Minority fears change in secular Syria, concerned over plight of Christians in Iraq, Egypt; community says it has Biblical roots.

Jerusalem Post (original story is by Reuters)

18/05/2011

BEIRUT - Syria's minority Christians are watching the protests sweeping their country with trepidation, fearing their religious freedom could be threatened if President Bashar Assad's autocratic but secular rule is overthrown.

Sunni Muslims form a majority in Syria, but under four decades of rule by Assad's minority Alawites the country's varied religious groups have enjoyed the right to practice their faith.

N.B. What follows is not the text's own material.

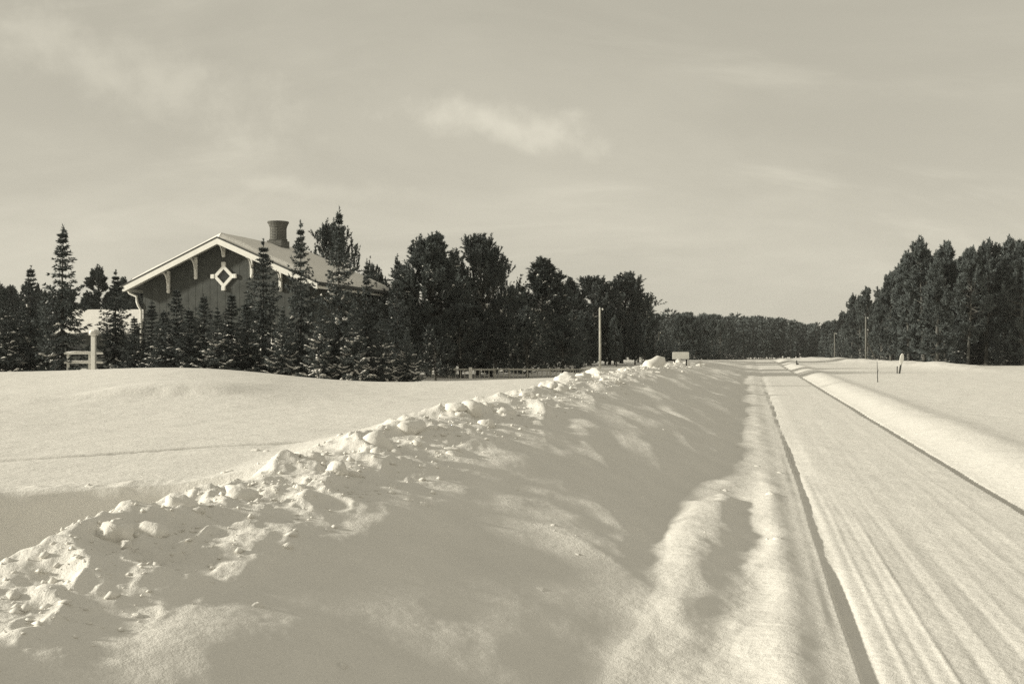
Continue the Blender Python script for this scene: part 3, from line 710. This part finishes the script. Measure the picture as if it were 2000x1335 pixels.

Calls for Muslim prayers ring out alongside church bells in Damascus, where the apostle Paul started his ministry and Christians have worshipped for two millennia.

But for many Syrian Christians, the flight of their brethren from sectarian conflict in neighboring Iraq and recent attacks on Christians in Egypt have highlighted the dangers they fear they will face if Assad succumbs to the wave of uprisings sweeping the Arab world.

"Definitely the Christians in Syria support Bashar al-Assad. They hope that this storm will not spread," Yohana Ibrahim, the Syriac Orthodox Archbishop of Aleppo, told Reuters.

Protests erupted in Syria two months ago, triggered by anger and frustration at widespread corruption and lack of freedom in the country ruled with an iron fist by the Assad family for nearly half a century.

Although some Christians may be participating in the protests, church institutions have not supported them.